# [WRITTEN TASK]
Take the lines from the head of the listing through the one bearing "STONE = stone('weathered_travertine')" and copy them exactly, leaving every picture out.

## Start MATERIAL PROVIDED

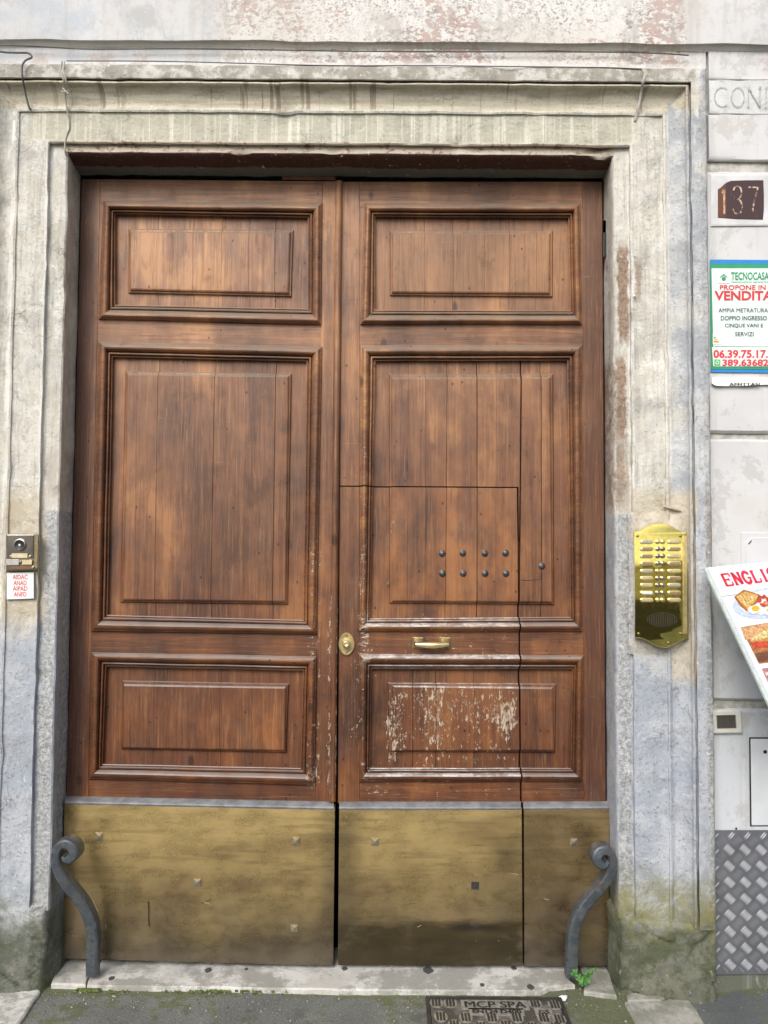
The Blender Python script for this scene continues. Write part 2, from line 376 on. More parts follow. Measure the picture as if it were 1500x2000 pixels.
    c = m.mix(m.mul(m.mr(m.add(cr, m.sub1(n2, .5, .02)), .0, .006, 1, 0), m.mul(m.mr(n1, .5, .56), .6)), c, (.16, .15, .13))
    m.bump(m.add(m.mul(n3, .7), m.add(m.mul(n2, .6), m.add(m.mul(pm, .35), m.mul(m.mr(fk, .54, .62), -.25)))), .85, .005)
    m.bump(n4, .8, .012); m.bump(m.noise(m.P, 34, 6, .75), .5, .006)
    return m.out(c, .88, 0.0, .25)
STONE = stone('weathered_travertine')

def wall_mat():
    m = Mat('limewashed_wall')
    n1 = m.noise(m.P, 1.6, 5, .6); n2 = m.noise(m.P, 9, 7, .75, .2); n3 = m.noise(m.vec(34, 20, 52), 1, 6, .72, .3); n4 = m.noise(m.P, 130, 3)
    c = m.mix(m.mr(n1, .35, .65), (.56, .56, .575), (.655, .655, .665))
    c = m.mix(m.mul(m.mr(n2, .5, .66), .4), c, (.60, .585, .575))
    pz = lambda y, Y=-.19: at(750, y, Y).z
    low = m.mr(m.Z, pz(1500), pz(900), 1, 0)
    c = m.mix(m.mul(low, .6), c, (.57, .615, .67))
    up = m.mr(m.Z, pz(118), pz(112))
    flz = m.mul(up, m.mul(m.mr(m.X, at(430, 50, -.2).x-.1, at(430, 50, -.2).x+.1), m.mr(m.add(m.X, m.sub1(n2, .5, .2)), at(1335, 50, -.2).x, at(1345, 50, -.2).x, 1, 0)))
    big = m.mr(m.noise(m.P, 2.4, 3, .5), .36, .60)
    sel = m.add(m.mul(n3, .72), m.mul(n2, .28))
    fm = m.mul(m.mr(sel, m.ma('SUBTRACT', .580, m.mul(big, .105)), m.ma('SUBTRACT', .605, m.mul(big, .105))), flz)
    pink = m.mix(m.mr(n2, .45, .55), (.40, .285, .255), (.50, .39, .355))
    grim = m.mix(m.mr(m.noise(m.vec(3, 1, 3), 1, 3), .5, .6), pink, (.30, .285, .275))
    cream = m.mix(m.mul(flz, .6), c, (.76, .745, .71))
    fine = m.noise(m.vec(85, 30, 100), 1, 4, .7); fmk = m.mul(m.mul(m.mr(fine, .535, .60), flz), m.mr(m.noise(m.P, 4, 3), .36, .56, .2, 1))
    cream = m.mix(m.mul(fmk, .85), cream, m.mix(m.mr(n2, .45, .55), (.22, .205, .20), (.40, .31, .285)))
    c = m.mix(fm, cream, grim)
    lb = m.mul(up, m.mr(m.X, at(400, 50, -.2).x, at(440, 50, -.2).x, 1, 0))
    c = m.mix(m.mul(lb, m.mr(n2, .4, .58, .85, .15)), c, (.47, .51, .555))
    c = m.mix(m.mul(m.mul(up, m.mr(m.noise(m.vec(26, 9, 18), 1, 6, .75), .50, .62)), .35), c, (.42, .42, .43))
    sep = m.n('ShaderNodeSeparateXYZ'); m.lk(m.N, sep.inputs[0])
    c = m.mix(m.mul(m.mr(sep.outputs[2], -.6, -.25, 1, 0), .7), c, (.50, .475, .42))
    foot = m.mr(m.add(m.Z, m.sub1(n2, .5, .06)), .09, .04, 0, 1)
    c = m.mix(m.mul(m.mr(m.Z, .10, .14, 1, 0), .92), c, (.085, .095, .060))
    fr = m.mul(m.mr(m.Z, pz(126), pz(122)), m.mr(m.Z, pz(100), pz(98), 1, 0))
    c = m.mix(m.mul(m.mul(fr, m.mr(n2, .52, .60)), .6), c, (.44, .36, .33))
    wc = m.noise(m.vec(6, 6, 5), 1, 9, .78, .3)
    c = m.mix(m.mul(m.mr(wc, .53, .58), .50), c, (.43, .415, .40)); c = m.mix(m.mul(m.mr(n1, .52, .66), .35), c, (.52, .47, .41)); c = m.mix(m.mul(m.mr(m.noise(m.vec(20, 8, 1.3), 1, 4, .6), .54, .68), .30), c, (.42, .41, .39))
    # faint scuffs
    c = m.mix(m.mul(m.mr(m.noise(m.vec(40, 10, 26), 1, 5, .7), .64, .70), .35), c, (.38, .36, .34))
    m.bump(m.add(m.mul(n2, .7), m.mul(n4, .15)), .5, .005); m.bump(m.mul(fm, -1), .4, .001)
    return m.out(c, .85, 0.0, .25)
WALL = wall_mat()
GROOVE = plain('grimy_mortar', (.44, .43, .40), .9, 0, .3, 30, .5)

def brass_mat():
    m = Mat('tarnished_brass_sheet')
    hz = m.noise(m.vec(1.5, 2, 8), 1, 3, .5, .3); hz2 = m.noise(m.vec(5, 2, 60), 1, 4, .6); n = m.noise(m.P, 4, 5, .65); f = m.noise(m.P, 120, 3, .6)
    gold, brown, grey = (.88, .64, .28), (.36, .225, .115), (.22, .20, .165)
    c = m.mix(m.mr(m.add(m.mul(hz, .55), m.mul(n, .45)), .28, .56), brown, (.62, .455, .205))
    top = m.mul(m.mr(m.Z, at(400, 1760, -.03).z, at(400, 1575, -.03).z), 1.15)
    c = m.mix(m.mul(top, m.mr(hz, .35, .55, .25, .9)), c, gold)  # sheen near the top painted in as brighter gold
    rt = m.box(1020, 1200, 1560, 1900, -.03, .01, .02)
    c = m.mix(m.mul(rt, .60), c, (.225, .150, .090))
    ed = m.ma('MINIMUM', 1.0, m.add(m.box(100, 150, 1560, 1900, -.03, .05, .03), m.add(m.box(630, 700, 1560, 1900, -.03, .05, .03), m.box(960, 1022, 1640, 1900, -.03, .05, .05))))
    sk = m.mul(m.mr(m.noise(m.vec(2.2, 2, 26), 1, 4, .6, .3), .52, .62), m.mr(m.Z, at(400, 1760, -.03).z, at(400, 1700, -.03).z))
    c = m.mix(m.mul(sk, .28), c, (.17, .125, .065))
    c = m.mix(m.mul(m.mul(ed, m.mr(n, .30, .55)), .55), c, (.12, .095, .062))
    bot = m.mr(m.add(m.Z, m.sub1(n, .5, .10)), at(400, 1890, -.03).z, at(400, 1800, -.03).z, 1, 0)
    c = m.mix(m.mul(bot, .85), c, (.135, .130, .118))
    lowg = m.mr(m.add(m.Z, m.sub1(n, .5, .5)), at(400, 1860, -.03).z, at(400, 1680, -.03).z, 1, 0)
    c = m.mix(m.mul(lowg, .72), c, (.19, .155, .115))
    st = m.box(655, 1020, 1800, 1900, -.03, .02, .03, m.sub1(m.noise(m.vec(5, 2, 22), 1, 4, .6), .5, .13))
    c = m.mix(m.mul(st, .80), c, (.060, .048, .022))
    st2 = m.box(880, 975, 1804, 1816, -.03, .06, .012, m.sub1(m.noise(m.vec(6, 2, 30), 1, 3), .5, .03))
    c = m.mix(m.mul(st2, .8), c, (.045, .038, .035))
    hr = m.mr(m.noise(m.vec(5, 2, 190), 1, 5, .7, .8), .655, .69)
    hr = m.mul(hr, m.add(.12, m.box(720, 1015, 1590, 1860, -.03, .1, .05)))
    c = m.mix(m.mul(hr, .85), c, (.045, .038, .03))
    spk = m.mr(m.vor(m.P, 26), .02, .075, 1, 0)
    c = m.mix(m.mul(m.mul(spk, m.mr(n, .48, .52)), .9), c, (.62, .58, .46))
    sm = m.noise(m.vec(6, 2, 11), 1, 8, .75)
    c = m.mix(m.mul(m.mr(sm, .54, .64), .20), c, grey); c = m.mix(m.mul(m.mr(f, .58, .68), .12), c, (.11, .085, .05)); c = m.mix(m.mul(m.mr(m.noise(m.vec(8, 2, 170), 1, 4, .7), .58, .68), .28), c, (.13, .10, .055))
    m.bump(m.noise(m.P, 3.2, 2), .35, .010); m.bump(m.add(m.mul(hz2, .6), m.mul(f, .25)), .25, .0006); m.bump(m.mul(hr, -1), .3, .0006)
    r = m.add(m.mr(sm, .35, .65, .25, .34), m.mul(st, .16))
    return m.out(c, r, m.mr(sm, .4, .7, .85, .65))
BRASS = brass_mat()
LEDGE = plain('grey_painted_ledge', (.20, .205, .215), .6, 0, .25, 25, .3)
STUD = plain('dull_brass_stud', (.40, .35, .26), .40, .6)
IRON = Mat('old_painted_iron')
_n = IRON.noise(IRON.P, 22, 6, .7); _n2 = IRON.noise(IRON.P, 120, 3)
_c = IRON.mix(IRON.mr(_n, .4, .62), (.105, .125, .15), (.16, .175, .19)); _c = IRON.mix(IRON.mul(IRON.mr(_n, .60, .66), .8), _c, (.17, .125, .09)); _c = IRON.mix(IRON.mul(IRON.mr(IRON.noise(IRON.P, 45, 8, .8), .57, .60), .75), _c, (.055, .058, .065)); _c = IRON.mix(IRON.mul(IRON.mr(IRON.noise(IRON.P, 60, 6, .8), .64, .67), .8), _c, (.36, .37, .37))
_c = IRON.mix(IRON.mul(IRON.mr(IRON.vor(IRON.P, 30), .02, .06, 1, 0), .6), _c, (.03, .03, .03))
IRON.bump(IRON.add(_n, IRON.mul(_n2, .3)), .8, .005); IRON = IRON.out(_c, .42, .55)
BOLT = plain('iron_bolt', (.13, .12, .12), .38, .7, .3)
GOLD = plain('worn_yellow_brass', (.84, .68, .36), .30, .75, .12, 40, .1)
GOLD_D = plain('darkened_brass', (.30, .24, .12), .4, .8, .3, 50)
BLACK = plain('black_rubber', (.015, .015, .017), .5)
STEEL = plain('dull_steel', (.42, .40, .37), .30, .9, .2, 30, .1)
WIRE = plain('grey_wire', (.42, .40, .36), .7); WIRE_D = plain('dark_cable', (.09, .09, .09), .6)
PAPER = plain('white_paper', (.78, .80, .79), .55, 0, .03, 8, .05)
def flat(name, col, rough=.5): return plain(name, col, rough, 0, .05, 30, .02)
GREEN, BLUE_P, RED, INK = flat('green_ink', (.03, .30, .14)), flat('blue_ink', (.02, .23, .62)), flat('red_ink', (.66, .035, .05)), flat('dark_ink', (.03, .04, .05))
WA = flat('light_green_ink', (.10, .52, .16)); MINT = flat('mint_paper', (.70, .82, .78))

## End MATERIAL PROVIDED

# [ANSWER TO THE PROBLEM]
The Blender Python script for this scene continues. Write part 2, from line 376 on. More parts follow. Measure the picture as if it were 1500x2000 pixels.
    c = m.mix(m.mul(m.mr(m.add(cr, m.sub1(n2, .5, .02)), .0, .006, 1, 0), m.mul(m.mr(n1, .5, .56), .6)), c, (.16, .15, .13))
    m.bump(m.add(m.mul(n3, .7), m.add(m.mul(n2, .6), m.add(m.mul(pm, .35), m.mul(m.mr(fk, .54, .62), -.25)))), .85, .005)
    m.bump(n4, .8, .012); m.bump(m.noise(m.P, 34, 6, .75), .5, .006)
    return m.out(c, .88, 0.0, .25)
STONE = stone('weathered_travertine')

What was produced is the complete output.